L’article 7 consacre un droit constitutionnel d’accès aux informations relatives à l’environnement détenues par les personnes publiques et de participation à l’élaboration des décisions publiques ayant une incidence sur l’environnement, répondant ainsi aux attentes légitimes exprimées par les citoyens. Il appartiendra au législateur de définir les conditions de mise en oeuvre de ces droits. Il pourra en fixer les limites pour protéger certains secrets légitimes. Cette disposition ne fait évidemment pas obstacle à ce que le législateur étende le droit d’accès aux informations détenues par certaines personnes privées, notamment afin de tirer les conséquences de conventions internationales.
L’article 8 consacre le lien entre l’éducation et la formation à l’environnement et la faculté d’assumer les devoirs et de bénéficier des droits contenus dans la Charte. En effet, les conditions de vie contemporaines, la disposition aisée de ressources énergétiques et les progrès des biotechnologies peuvent induire l’homme en erreur en lui donnant l’impression qu’il s’est affranchi de sa dépendance à l’égard de la nature. De la prise de conscience née de catastrophes naturelles ou de pollutions majeures doit résulter une réelle ambition pour une nouvelle éthique de l’écologie, individuelle et collective. Il convient, dans cet esprit, de reconnaître l’importance de l’éducation et de la formation à l’environnement.
L’article 9 complète l’article précédent en soulignant que la recherche et l’innovation doivent apporter leur concours à la préservation de l’environnement et à sa mise en valeur. Est ainsi reconnu le rôle positif de la recherche et de l’innovation.
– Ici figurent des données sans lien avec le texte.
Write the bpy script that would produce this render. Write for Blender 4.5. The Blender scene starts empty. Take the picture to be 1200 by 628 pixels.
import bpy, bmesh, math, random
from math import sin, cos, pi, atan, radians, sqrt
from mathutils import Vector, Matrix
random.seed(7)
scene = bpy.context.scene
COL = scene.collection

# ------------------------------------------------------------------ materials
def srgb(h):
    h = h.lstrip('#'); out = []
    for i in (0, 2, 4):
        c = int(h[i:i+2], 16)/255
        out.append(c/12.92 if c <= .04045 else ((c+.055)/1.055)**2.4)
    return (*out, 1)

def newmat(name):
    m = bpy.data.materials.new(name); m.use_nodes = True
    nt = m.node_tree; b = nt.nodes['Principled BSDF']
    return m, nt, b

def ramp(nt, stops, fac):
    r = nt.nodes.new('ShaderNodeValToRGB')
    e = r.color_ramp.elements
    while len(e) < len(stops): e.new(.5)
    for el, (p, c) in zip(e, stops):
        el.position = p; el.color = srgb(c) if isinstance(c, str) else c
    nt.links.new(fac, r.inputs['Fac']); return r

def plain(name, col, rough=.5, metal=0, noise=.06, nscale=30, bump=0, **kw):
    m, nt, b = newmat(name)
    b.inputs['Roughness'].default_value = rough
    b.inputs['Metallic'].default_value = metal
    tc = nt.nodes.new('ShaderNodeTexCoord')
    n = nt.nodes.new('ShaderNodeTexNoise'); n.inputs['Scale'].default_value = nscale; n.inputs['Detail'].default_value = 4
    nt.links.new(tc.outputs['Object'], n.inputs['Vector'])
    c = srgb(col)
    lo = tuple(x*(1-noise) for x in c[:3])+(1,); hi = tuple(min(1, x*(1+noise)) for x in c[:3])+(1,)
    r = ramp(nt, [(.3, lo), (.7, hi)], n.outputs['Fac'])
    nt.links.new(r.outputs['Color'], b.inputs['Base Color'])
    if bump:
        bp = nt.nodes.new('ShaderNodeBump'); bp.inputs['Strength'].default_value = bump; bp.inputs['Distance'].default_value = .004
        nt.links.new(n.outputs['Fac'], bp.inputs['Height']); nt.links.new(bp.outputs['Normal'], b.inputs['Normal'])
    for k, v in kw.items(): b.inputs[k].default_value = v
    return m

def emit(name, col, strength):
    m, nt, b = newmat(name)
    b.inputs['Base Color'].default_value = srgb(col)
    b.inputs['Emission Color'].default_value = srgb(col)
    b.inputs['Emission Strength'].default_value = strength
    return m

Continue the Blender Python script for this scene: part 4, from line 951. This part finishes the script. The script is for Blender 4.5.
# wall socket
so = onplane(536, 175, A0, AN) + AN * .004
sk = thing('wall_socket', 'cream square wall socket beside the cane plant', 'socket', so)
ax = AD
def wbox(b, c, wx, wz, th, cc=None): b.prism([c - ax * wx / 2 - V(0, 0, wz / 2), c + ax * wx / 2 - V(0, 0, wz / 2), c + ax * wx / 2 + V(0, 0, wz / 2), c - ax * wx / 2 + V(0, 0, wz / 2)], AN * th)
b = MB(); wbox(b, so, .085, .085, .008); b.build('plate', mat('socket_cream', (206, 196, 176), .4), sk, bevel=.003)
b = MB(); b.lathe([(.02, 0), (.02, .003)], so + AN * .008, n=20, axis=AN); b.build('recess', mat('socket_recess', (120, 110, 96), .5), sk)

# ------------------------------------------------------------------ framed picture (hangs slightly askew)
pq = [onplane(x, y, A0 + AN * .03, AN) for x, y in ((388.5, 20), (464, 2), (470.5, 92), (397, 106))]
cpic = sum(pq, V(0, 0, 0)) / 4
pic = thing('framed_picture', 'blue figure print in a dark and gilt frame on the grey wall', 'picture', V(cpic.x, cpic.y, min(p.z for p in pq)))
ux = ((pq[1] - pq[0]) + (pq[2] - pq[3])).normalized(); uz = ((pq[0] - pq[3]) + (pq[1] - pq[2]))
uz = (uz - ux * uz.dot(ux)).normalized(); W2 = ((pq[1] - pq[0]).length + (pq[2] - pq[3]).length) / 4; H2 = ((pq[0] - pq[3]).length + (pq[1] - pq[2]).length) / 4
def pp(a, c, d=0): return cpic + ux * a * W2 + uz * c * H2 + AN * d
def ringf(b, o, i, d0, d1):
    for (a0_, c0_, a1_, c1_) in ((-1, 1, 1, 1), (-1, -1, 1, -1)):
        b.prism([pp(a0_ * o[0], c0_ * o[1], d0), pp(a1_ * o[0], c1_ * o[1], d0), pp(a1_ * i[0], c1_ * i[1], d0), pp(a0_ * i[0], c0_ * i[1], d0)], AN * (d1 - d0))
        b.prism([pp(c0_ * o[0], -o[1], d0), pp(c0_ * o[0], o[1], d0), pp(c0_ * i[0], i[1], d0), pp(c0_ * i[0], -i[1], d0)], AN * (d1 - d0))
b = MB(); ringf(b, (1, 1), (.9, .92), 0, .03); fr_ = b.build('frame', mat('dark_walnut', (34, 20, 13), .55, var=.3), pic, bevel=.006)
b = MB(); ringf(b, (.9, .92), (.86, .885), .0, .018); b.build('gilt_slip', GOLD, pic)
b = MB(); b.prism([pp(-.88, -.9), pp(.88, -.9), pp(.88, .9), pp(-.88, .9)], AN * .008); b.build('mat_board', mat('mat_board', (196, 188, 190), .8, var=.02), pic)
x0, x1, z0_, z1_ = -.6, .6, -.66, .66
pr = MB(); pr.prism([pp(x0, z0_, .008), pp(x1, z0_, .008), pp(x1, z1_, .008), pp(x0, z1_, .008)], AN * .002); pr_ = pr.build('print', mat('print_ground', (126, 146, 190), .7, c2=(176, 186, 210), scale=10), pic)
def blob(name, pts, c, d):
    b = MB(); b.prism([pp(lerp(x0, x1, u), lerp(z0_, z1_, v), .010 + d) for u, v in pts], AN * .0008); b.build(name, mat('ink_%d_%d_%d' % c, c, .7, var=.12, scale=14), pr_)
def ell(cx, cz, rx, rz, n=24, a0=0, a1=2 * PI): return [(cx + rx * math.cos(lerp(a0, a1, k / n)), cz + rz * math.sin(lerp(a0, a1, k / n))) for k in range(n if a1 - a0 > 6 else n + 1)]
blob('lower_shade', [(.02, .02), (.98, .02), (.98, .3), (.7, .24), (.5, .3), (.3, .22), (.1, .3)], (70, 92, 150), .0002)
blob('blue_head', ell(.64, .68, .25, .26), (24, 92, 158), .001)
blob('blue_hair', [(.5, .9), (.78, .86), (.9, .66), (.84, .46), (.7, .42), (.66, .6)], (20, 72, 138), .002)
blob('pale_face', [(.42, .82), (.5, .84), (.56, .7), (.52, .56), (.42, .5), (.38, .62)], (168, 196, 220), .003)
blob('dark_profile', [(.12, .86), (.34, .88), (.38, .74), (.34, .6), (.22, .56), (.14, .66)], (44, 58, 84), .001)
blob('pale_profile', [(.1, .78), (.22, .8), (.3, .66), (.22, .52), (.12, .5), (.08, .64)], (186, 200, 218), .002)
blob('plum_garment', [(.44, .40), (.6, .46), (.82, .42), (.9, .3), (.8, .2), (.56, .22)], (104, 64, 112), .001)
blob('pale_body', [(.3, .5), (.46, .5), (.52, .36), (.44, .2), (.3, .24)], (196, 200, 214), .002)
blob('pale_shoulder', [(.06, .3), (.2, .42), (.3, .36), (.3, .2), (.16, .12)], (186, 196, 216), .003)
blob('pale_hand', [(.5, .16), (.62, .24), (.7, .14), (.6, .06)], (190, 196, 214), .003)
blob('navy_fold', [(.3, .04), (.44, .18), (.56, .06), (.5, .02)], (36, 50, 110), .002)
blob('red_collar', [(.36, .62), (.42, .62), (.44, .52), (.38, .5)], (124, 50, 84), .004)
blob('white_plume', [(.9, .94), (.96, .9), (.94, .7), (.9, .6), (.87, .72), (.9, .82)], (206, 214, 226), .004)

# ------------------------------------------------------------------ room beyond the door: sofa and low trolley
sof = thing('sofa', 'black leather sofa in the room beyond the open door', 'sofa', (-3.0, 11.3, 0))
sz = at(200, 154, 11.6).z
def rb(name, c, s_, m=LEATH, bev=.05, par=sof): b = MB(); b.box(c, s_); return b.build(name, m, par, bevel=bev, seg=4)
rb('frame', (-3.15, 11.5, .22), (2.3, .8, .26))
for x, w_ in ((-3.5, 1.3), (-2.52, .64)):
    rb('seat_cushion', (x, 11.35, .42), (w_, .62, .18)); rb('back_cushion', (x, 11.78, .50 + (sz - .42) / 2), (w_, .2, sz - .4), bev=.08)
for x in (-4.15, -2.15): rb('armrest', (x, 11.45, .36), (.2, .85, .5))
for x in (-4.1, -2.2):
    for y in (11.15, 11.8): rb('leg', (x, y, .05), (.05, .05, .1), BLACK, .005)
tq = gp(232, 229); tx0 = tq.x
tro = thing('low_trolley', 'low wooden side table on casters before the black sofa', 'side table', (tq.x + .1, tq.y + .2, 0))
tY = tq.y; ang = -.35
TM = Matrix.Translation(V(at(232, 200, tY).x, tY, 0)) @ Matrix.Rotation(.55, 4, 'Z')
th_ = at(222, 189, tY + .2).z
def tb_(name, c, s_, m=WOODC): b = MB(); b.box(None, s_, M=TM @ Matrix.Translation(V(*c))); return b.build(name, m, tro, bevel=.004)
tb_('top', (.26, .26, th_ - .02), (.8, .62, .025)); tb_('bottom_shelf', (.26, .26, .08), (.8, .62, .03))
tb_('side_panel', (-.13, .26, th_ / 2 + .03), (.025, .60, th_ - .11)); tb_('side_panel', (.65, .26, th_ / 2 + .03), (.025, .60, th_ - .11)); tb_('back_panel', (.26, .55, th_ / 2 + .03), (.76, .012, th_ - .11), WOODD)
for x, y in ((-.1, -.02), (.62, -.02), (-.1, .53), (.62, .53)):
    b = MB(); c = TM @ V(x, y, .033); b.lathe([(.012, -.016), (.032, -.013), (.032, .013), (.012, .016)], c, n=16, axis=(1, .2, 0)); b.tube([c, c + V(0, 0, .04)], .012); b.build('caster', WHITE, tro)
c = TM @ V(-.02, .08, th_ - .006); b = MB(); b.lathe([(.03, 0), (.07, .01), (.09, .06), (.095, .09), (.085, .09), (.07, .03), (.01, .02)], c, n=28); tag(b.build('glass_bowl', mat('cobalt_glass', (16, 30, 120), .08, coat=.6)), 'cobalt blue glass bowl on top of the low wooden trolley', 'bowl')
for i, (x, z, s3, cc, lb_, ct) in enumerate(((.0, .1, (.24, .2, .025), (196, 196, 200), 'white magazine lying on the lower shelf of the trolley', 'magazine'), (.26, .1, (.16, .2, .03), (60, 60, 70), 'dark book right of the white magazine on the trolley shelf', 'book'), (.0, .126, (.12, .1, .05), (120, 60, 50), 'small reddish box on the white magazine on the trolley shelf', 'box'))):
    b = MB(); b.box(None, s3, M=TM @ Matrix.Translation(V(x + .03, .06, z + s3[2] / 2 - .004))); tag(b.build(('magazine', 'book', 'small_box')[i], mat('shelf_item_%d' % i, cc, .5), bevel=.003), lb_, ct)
Dans cette perspective, le rôle de la science est abordé dans deux de ses dimensions : celle de nous éclairer sur l’état de la planète et celle de définir les moyens d’agir dans le but d’un développement économique et social qui intègre les objectifs assignés par la Charte.
Enfin, l’article 10 indique que la Charte de l’environnement inspire l’action européenne et internationale de la France. Les rapports entre la Constitution et les engagements internationaux de la France sont intégralement régis par son Titre VI. L’idée exprimée au dernier article de la Charte est d’un autre ordre. En adoptant ce texte, la France s’impose à elle-même une exigence de responsabilité et d’éthique et se dote ainsi d’un levier politique pour promouvoir, en Europe et dans le monde, une écologie humaniste, dans une logique d’intérêt commun à tous les peuples et de solidarité avec les générations futures.